Sparse Graph Codes for Non-adaptive Quantitative Group Testing

This paper considers the problem of Quantitative Group Testing (QGT). Consider a set of N items among which K items are defective. The QGT problem is to identify (all or a sufficiently large fraction of) the defective items, where the result of a test reveals the number of defective items in the tested group. In this work, we propose a non-adaptive QGT scheme using sparse graph codes over bi-regular bipartite graphs and binary t-error-correcting BCH codes. The proposed scheme provides exact recovery with probabilistic guarantee, i.e. recovers all the defective items with high probability.
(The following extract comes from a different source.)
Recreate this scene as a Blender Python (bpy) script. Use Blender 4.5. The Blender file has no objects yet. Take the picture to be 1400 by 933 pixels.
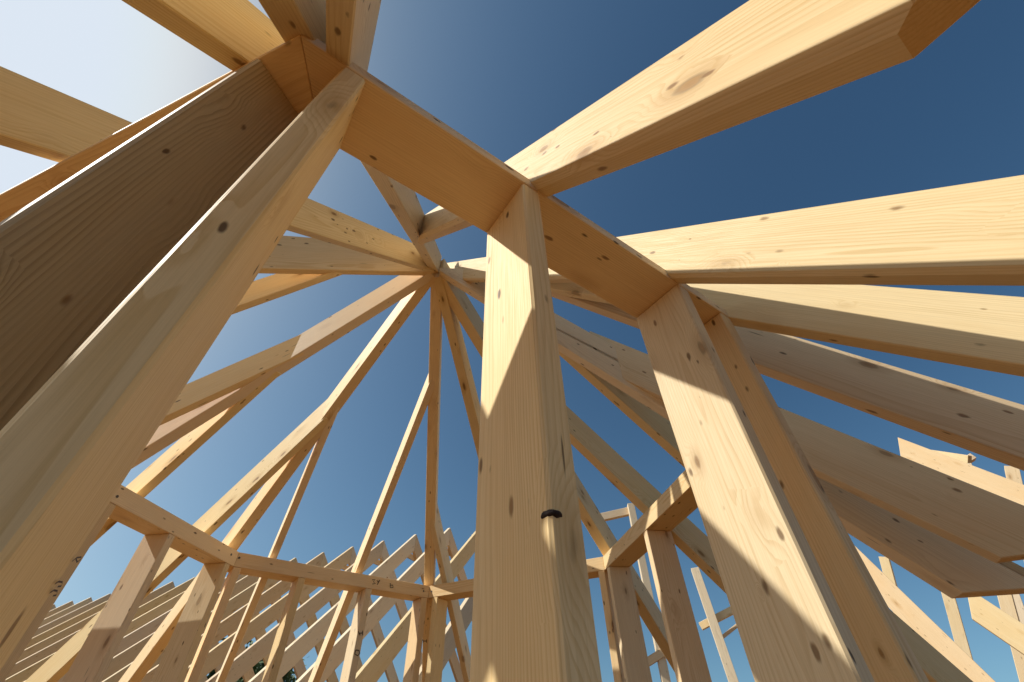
# Timber roof of a six-sided bay seen from below, Blender 4.5, units are metres.
import bpy, bmesh, math, random
from mathutils import Vector, Matrix
random.seed(7)
scene = bpy.context.scene
C = scene.collection

# --- surveyed timbers (metres, ground at z = 0) -------------------------------
# rafter: id, kind, label, upper point of the underside, compass of fall, slope, width, depth, height of the level tail cut
RAFTERS = [
    ('A', 'hip_rafter', 'shaded hip rafter over the near left corner post, from the apex to the top edge', [-0.8379, 2.8648, 5.3701], -84.072, 0.9319, 0.0896, 0.2338, 2.151),
    ('R0', 'jack_rafter', 'rafter tail crossing the top edge just right of the near left corner', [-0.5895, 0.473, 3.1292], -54.853, 1.0698, 0.0658, 0.2338, 2.151),
    ('R1', 'jack_rafter', 'sunlit rafter climbing to the upper right with a cut tail against dark blue sky', [-0.7374, 1.8968, 4.4632], -54.536, 1.0698, 0.0728, 0.2338, 2.151),
    ('R2', 'common_rafter', 'bright sunlit rafter running level to the right edge from the second front post', [-0.7898, 3.1817, 5.6168], -54.612, 1.0698, 0.0728, 0.2338, 2.151),
    ('R3', 'jack_rafter', 'half shaded rafter directly under the bright level one at the right edge', [-0.1582, 2.2925, 4.4432], -38.92, 1.0394, 0.0728, 0.2338, 2.151),
    ('H0', 'hip_rafter', 'shaded grey rafter passing behind the twin right posts to the right edge', [-0.0448, 2.0889, 4.2397], -20.205, 1.0473, 0.07, 0.2338, 2.151),
    ('R5', 'jack_rafter', 'upper of two shaded rafters with cut tails at the lower right', [0.6721, 2.5728, 3.6618], -25.156, 1.1058, 0.0784, 0.266, 2.0391),
    ('R6', 'common_rafter', 'lower of two shaded rafters at the lower right, ending in a pointed cut', [-0.7546, 2.8032, 5.2519], -10.327, 1.147, 0.105, 0.252, 1.989),
    ('R7', 'jack_rafter', 'short jack rafter forking down off the lowest right rafter', [0.3241, 2.6066, 3.9943], 19.826, 0.9548, 0.084, 0.2338, 1.29),
    ('R8', 'jack_rafter', 'jack rafter crossing the right far plate near its middle between the two big posts', [-0.2584, 3.5286, 4.6269], 15.538, 1.0285, 0.119, 0.2338, 1.29),
    ('H1', 'hip_rafter', 'hip rafter from behind the big centre post onto the far right plate corner', [-0.8003, 2.8745, 5.3007], 50.355, 0.7933, 0.126, 0.2338, 1.29),
    ('L7', 'common_rafter', 'rafter sloping steeply from the apex behind the big centre post', [-0.8026, 2.868, 5.2838], 74.859, 0.8124, 0.105, 0.2338, 1.29),
    ('L6', 'hip_rafter', 'hip rafter hanging almost straight down from the apex to the far middle corner', [-0.8144, 2.8673, 5.2884], 95.844, 0.7097, 0.1204, 0.2338, 1.29),
    ('L6L', 'jack_rafter', 'long thin jack rafter branching left off the vertical hip with a sunlit left side', [-0.9128, 3.8287, 4.5975], 120.755, 0.8382, 0.077, 0.2338, 1.29),
    ('L6R', 'jack_rafter', 'short jack rafter branching right off the vertical hip just above the far plate', [-1.0581, 5.2481, 3.59], 78.333, 0.8026, 0.07, 0.2338, 1.29),
    ('L5', 'hip_rafter', 'hip rafter with a bright upper half running down left to the far left plate corner', [-0.8463, 2.8446, 5.2841], 140.422, 0.8276, 0.105, 0.2338, 1.29),
    ('L5L', 'jack_rafter', 'sunlit white jack rafter forking left to the middle of the far left plate', [-1.9672, 3.7712, 4.0727], 159.171, 0.9581, 0.077, 0.2338, 1.29),
    ('L5R', 'jack_rafter', 'thin jack rafter forking right off the far left hip down to the back plate', [-1.8764, 3.6961, 4.1781], 122.861, 0.8418, 0.07, 0.2338, 1.29),
    ('L4', 'common_rafter', 'rafter left of the apex whose lit upper half ends at a fork of three', [-0.8489, 2.8343, 5.2753], 176.255, 0.9883, 0.1092, 0.2338, 1.29),
    ('L4a', 'jack_rafter', 'shaded brown jack rafter, uppermost branch of the left fork, with knots and grain swirls', [-1.9383, 2.9056, 4.1964], -171.102, 0.9543, 0.0728, 0.2338, 1.29),
    ('L4c', 'jack_rafter', 'sunlit lowest branch of the left fork, landing on the far left plate', [-2.1208, 2.9176, 4.0156], 157.503, 0.9505, 0.0728, 0.2338, 1.29),
    ('L2', 'hip_rafter', 'knotty orange rafter running level left from the apex', [-0.8506, 2.8137, 5.2759], -143.598, 0.726, 0.0644, 0.385, 2.151),
    ('L1', 'jack_rafter', 'knotty rafter highest left of the apex, its tail out at the far left edge', [-0.8323, 2.8111, 5.2949], -106.505, 1.0004, 0.0644, 0.2338, 2.151),
    ('L3', 'jack_rafter', 'short orange jack rafter hanging under the level left rafter', [-1.5265, 2.3153, 4.6663], -169.922, 0.9488, 0.0644, 0.2338, 1.29),
    ('T1', 'jack_rafter', 'rafter tail lit from the side at the top left, left of the near corner', [-0.6118, 0.6872, 3.3114], -109.461, 1.03, 0.0644, 0.2338, 2.151),
]
PLATES = [
    [[-0.5844, 0.5069], [0.856, 1.5283], [0.9942, 1.3334], [-0.5478, 0.24]],
    [[1.4001, 2.4569], [0.9266, 4.9954], [1.1388, 5.1609], [1.6349, 2.5007]],
    [[0.9266, 4.9954], [-1.1097, 5.9306], [-1.1435, 6.209], [1.1388, 5.1609]],
    [[-1.1097, 5.9306], [-2.8308, 4.5624], [-3.0572, 4.6876], [-1.1435, 6.209]],
    [[-2.8308, 4.5624], [-3.1809, 1.4376], [-3.4394, 1.2764], [-3.0572, 4.6876]],
    [[-3.1809, 1.4376], [-0.5844, 0.5069], [-0.5478, 0.24], [-3.4394, 1.2764]],
]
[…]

In particular, we show that for the sub-linear regime where $\frac{K}{N}$ vanishes as K, $N\rightarrow\infty$, the proposed scheme requires at most $m\approx 1.19K\log_{2}\left(4.74\frac{N}{K}\right)$ tests to recover all the defective items with probability approaching one as K, $N\rightarrow\infty$. This bound can be achieved by $t=2$. The testing and recovery algorithms of the proposed scheme for any $t\leq 4$ have the computational complexity of $O\left(K\log^{2}\frac{N}{K}\right)$ and $O\left(K\log\frac{N}{K}\right)$, respectively. Our simulation results also show that the proposed scheme significantly outperforms a non-adaptive semi-quantitative group testing scheme recently proposed by Abdalla et at. in terms of the required number of tests for identifying all the defective items with high probability.